Whatever was in it, a pasty to be served hot seems to have been the main meat plus some form of fat and gravy in a piecrust, whereas if it was going to travel the contents would be sealed with melted butter poured in after cooking.  Similar to modern potted meats, I suppose, but on a huge scale.

Anyway, as to the difference between a pasty and a pie: both are made of pastry, paste or pâte; a pasty was usually square or oblong and expected to contain a savory, i.e. game of some sort (see Pepys ref.), whereas a pie was usually more or less round and could contain just about anything, sweet or savory. The circumflex accent indicates the absence of an historic ‘s’ so pastez, pâté and pasty should mean the same thing, but pâté seems to have come to mean chopped meat in fat.

In modern French a pork pie is un pâté de porc en croűte, i.e. fatty chopped pork in a pie crust, so, with a bit of imagination, it might represent the nearest thing we have nowadays to the historic travelling pasty.  I prefer to think the Boeuf en croűte or Saumon en croűte is closer to the original concept, though. These days the pastry is puff but it still serves the same purpose – to stop the contents from drying out during baking.

Now, as regards the modern Cornish Pasty or tiddy oggie, we are dealing with poor people’s food, so there is unlikely to be much in the way of proper history. Speculation is more or less obligatory.

        The potato didn’t really become popular in Britain until the late 18th/early 19th Century.  It appears that they were introduced in 1580 by Francis Drake, following his circumnavigation of the world. In 1780 it was adopted by the people of Ireland to become a staple food - see here. In 1801, 5% of Cornish arable land was planted with potatoes – more than in most of the country except Lancashire. In mining areas this rose to as much as 25% (St. Just).  The Swede Brassica napobrassica was introduced (from Sweden!) at more or less the same time. I don’t know that the old white turnip is really suited to Cornish conditions.

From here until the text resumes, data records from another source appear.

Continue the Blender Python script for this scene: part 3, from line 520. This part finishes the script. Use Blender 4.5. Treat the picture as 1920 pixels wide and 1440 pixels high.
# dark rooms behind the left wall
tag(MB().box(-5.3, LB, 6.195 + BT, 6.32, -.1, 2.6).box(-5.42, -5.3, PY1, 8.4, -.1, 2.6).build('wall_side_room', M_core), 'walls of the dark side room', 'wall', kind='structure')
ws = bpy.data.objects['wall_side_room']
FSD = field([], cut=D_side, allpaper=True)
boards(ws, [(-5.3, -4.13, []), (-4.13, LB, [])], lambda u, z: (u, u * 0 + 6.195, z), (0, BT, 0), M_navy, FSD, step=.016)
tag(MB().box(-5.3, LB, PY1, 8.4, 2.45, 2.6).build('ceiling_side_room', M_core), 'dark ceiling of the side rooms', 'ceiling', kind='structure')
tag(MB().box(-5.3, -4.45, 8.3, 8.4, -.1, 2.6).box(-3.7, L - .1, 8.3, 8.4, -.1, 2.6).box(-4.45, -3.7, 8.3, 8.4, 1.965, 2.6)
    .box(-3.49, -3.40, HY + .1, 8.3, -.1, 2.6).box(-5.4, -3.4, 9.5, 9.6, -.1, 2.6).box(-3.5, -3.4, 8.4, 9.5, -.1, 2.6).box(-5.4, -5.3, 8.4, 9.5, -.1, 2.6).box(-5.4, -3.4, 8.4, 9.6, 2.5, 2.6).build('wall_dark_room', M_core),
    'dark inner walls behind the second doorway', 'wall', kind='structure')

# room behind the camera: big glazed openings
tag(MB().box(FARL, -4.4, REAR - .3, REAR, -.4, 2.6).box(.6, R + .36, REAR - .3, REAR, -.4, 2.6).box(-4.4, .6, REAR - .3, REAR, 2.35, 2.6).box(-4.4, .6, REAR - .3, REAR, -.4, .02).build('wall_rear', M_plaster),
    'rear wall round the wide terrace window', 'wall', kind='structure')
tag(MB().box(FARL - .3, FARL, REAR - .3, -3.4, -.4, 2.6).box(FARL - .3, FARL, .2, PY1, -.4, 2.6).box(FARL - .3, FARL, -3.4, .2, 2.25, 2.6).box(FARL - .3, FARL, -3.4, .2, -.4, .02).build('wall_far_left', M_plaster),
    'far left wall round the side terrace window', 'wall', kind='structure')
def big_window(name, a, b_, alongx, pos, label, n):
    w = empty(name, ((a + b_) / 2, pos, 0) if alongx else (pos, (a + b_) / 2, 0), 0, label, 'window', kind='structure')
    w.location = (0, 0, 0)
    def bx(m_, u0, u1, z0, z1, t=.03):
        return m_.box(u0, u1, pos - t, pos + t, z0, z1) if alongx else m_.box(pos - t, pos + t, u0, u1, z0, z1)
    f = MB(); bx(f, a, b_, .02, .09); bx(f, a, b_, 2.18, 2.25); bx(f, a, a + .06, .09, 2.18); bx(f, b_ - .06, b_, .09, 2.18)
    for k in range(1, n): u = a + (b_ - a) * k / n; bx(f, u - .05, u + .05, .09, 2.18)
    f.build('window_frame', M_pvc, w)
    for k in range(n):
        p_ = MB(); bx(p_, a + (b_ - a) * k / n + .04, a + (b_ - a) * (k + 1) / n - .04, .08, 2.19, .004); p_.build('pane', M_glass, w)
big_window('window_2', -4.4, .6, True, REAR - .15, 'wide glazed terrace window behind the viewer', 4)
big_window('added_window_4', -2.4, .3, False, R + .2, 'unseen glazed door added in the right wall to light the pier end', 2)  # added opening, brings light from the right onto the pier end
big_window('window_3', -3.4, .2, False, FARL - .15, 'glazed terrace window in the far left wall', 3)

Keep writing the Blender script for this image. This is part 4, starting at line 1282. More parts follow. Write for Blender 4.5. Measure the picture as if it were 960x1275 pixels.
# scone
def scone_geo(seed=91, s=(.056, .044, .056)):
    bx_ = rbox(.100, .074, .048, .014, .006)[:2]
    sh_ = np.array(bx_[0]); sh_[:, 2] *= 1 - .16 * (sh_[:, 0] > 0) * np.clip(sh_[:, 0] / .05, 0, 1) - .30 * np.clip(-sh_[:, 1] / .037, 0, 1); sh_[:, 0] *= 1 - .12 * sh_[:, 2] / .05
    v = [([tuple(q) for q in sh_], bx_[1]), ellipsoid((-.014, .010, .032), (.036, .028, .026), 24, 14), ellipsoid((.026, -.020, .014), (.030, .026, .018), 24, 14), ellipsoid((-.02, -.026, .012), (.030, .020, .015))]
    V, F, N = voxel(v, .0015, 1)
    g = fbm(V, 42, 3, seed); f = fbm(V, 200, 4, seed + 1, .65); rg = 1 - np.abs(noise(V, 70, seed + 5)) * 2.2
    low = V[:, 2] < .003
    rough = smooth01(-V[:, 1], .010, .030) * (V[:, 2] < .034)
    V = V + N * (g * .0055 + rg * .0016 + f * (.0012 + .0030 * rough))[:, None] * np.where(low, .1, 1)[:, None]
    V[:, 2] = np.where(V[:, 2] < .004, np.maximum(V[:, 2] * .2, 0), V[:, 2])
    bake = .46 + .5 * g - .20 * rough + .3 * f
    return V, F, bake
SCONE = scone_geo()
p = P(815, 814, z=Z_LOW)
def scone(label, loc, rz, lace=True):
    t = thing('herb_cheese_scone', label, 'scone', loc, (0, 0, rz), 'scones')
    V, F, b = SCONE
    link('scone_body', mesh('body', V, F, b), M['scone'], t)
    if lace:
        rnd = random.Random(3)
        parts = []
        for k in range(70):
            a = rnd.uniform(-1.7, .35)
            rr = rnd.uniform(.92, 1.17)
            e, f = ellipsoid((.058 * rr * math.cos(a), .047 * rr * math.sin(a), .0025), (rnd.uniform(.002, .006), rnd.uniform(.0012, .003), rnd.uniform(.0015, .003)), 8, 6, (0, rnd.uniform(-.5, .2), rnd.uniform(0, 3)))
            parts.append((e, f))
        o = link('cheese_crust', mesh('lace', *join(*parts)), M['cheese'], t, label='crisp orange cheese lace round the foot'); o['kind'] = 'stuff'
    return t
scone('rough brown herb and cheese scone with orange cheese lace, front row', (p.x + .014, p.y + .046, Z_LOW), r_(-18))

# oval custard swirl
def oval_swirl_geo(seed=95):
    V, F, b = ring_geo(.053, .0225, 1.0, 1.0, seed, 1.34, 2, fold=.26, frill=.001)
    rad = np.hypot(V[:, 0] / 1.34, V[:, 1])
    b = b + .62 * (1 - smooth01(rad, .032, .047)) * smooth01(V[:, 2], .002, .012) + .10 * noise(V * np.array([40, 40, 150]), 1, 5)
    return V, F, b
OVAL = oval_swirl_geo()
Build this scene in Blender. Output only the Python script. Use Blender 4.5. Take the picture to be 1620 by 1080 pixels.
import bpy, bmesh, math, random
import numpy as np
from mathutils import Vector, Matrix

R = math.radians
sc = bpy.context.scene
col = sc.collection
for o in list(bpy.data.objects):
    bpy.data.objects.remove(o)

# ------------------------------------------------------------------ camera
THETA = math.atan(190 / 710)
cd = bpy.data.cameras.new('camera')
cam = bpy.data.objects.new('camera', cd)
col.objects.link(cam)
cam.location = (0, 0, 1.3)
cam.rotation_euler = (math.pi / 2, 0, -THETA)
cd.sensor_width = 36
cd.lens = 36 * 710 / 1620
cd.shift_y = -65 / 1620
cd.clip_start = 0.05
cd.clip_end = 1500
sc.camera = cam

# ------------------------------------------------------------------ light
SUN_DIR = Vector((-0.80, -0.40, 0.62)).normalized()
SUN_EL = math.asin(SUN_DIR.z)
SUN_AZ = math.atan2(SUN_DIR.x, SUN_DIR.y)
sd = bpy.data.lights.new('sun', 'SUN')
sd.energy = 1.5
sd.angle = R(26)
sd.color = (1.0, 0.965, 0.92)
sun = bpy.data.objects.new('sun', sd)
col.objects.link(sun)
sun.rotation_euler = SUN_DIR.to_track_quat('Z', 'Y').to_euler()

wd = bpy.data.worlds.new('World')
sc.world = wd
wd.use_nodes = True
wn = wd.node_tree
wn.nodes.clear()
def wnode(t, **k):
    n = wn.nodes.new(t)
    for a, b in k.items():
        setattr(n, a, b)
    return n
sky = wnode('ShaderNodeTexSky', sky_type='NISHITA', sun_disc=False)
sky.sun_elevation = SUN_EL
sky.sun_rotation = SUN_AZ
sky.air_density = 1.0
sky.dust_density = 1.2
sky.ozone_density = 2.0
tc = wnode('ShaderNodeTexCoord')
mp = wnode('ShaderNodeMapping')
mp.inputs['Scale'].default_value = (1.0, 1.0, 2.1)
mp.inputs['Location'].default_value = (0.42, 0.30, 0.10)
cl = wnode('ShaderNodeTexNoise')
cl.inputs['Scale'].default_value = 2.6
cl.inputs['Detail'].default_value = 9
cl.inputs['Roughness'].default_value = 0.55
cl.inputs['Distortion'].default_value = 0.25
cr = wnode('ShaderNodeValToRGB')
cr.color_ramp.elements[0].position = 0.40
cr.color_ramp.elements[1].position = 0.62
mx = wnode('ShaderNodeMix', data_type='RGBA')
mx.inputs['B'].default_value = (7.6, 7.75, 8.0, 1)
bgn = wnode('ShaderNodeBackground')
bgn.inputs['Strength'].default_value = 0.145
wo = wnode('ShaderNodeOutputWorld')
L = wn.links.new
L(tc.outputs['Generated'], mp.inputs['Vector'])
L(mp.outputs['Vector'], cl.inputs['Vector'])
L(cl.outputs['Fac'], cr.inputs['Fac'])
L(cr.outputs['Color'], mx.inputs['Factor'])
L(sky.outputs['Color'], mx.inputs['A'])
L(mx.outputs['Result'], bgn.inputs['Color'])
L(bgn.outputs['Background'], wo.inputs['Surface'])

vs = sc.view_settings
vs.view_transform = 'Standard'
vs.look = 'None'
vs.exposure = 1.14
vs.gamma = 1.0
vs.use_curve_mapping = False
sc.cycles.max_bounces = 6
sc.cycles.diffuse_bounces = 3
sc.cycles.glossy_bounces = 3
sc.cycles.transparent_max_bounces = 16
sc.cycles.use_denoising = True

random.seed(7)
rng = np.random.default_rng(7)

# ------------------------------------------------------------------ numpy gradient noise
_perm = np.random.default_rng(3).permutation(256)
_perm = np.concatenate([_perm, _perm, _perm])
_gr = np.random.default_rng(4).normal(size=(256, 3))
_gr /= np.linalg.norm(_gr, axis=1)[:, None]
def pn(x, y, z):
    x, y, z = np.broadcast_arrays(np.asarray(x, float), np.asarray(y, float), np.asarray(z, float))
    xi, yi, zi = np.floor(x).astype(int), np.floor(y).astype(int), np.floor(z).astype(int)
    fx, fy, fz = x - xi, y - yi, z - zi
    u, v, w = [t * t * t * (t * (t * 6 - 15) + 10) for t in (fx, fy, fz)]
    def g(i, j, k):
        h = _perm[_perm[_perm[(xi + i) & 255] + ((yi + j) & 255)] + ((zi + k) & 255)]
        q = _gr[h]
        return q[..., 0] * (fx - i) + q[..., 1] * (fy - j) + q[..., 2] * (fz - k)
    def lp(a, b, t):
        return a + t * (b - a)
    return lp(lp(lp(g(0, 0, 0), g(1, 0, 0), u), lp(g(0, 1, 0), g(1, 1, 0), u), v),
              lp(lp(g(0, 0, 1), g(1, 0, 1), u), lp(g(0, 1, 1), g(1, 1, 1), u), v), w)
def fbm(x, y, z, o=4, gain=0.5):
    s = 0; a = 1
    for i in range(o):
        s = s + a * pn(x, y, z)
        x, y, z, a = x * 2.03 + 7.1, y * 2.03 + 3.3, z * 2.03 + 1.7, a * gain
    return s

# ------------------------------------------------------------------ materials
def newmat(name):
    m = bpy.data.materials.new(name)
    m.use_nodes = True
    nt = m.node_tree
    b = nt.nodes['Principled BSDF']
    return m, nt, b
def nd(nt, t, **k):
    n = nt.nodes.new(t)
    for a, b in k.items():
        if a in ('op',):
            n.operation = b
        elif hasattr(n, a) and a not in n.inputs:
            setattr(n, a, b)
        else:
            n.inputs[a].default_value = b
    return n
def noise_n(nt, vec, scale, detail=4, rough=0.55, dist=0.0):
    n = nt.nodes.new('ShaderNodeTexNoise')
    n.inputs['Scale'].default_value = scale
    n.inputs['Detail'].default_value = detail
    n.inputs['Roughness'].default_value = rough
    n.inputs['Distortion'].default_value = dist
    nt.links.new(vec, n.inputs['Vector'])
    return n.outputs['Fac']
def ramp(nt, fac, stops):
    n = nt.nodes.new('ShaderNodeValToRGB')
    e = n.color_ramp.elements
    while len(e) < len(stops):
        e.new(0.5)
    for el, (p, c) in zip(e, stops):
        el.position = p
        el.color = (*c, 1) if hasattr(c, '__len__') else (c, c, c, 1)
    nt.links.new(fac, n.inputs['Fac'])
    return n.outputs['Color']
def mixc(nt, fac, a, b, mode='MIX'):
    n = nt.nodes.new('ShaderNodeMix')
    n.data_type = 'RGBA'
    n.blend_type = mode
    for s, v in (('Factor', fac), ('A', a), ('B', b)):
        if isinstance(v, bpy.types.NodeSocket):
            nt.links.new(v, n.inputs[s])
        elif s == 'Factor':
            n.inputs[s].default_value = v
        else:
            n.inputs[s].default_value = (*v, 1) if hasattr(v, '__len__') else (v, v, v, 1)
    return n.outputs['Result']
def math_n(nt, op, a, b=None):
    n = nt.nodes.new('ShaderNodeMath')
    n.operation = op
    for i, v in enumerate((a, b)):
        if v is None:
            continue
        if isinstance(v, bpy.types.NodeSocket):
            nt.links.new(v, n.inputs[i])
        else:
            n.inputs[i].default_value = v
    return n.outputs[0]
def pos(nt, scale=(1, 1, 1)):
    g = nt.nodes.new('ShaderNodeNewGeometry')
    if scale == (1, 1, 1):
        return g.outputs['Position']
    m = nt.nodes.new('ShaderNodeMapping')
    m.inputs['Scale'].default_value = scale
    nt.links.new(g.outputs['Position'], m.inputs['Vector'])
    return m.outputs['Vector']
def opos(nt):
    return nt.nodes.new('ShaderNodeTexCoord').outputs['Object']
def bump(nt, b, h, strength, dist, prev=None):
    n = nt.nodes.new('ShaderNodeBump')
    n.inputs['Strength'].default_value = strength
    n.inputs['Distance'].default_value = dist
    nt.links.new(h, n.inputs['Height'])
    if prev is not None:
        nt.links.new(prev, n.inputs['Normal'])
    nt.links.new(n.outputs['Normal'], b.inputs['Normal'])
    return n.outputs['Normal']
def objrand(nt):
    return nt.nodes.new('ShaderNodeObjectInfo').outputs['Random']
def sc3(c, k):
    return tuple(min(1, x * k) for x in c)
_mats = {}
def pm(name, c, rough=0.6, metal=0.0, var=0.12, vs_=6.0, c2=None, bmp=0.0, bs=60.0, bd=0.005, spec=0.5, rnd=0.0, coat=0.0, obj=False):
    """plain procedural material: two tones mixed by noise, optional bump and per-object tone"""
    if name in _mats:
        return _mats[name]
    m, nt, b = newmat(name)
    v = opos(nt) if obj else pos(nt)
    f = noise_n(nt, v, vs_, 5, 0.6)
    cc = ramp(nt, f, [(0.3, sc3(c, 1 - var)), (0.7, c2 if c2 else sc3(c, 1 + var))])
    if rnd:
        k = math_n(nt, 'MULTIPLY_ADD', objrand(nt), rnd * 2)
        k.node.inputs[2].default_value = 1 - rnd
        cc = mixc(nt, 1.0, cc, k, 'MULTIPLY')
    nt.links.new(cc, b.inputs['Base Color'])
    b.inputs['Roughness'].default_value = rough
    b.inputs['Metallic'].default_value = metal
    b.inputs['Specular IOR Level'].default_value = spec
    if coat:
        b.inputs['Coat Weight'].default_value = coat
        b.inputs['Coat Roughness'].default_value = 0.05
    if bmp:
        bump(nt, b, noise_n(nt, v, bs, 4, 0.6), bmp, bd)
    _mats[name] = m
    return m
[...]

So the, as presently understood, Cornish pasty can’t be much more than 200-250 years old.

That’s not to say that a plain old oggie didn’t exist back into the mists of time, possibly leek or cabbage based with a bit of bacon or whatever for flavour. In the Berry, France, they make a pie or flan based on leeks and bacon with beaten egg and cream added and very tasty it is too. I can imagine something like that in a pastry or bread dough case – although it might be more practical to have the crimp running across the top with a wetter filling. The bread/pastry in the olden days would probably have been based on Barley or Oatmeal rather than Wheat flour , or wheat flour ‘stretched’ with one or both of the others (from Elizabeth David, English Bread and Yeast Cookery).

So here we have a bit more about the origins and history of the Cornish pasty.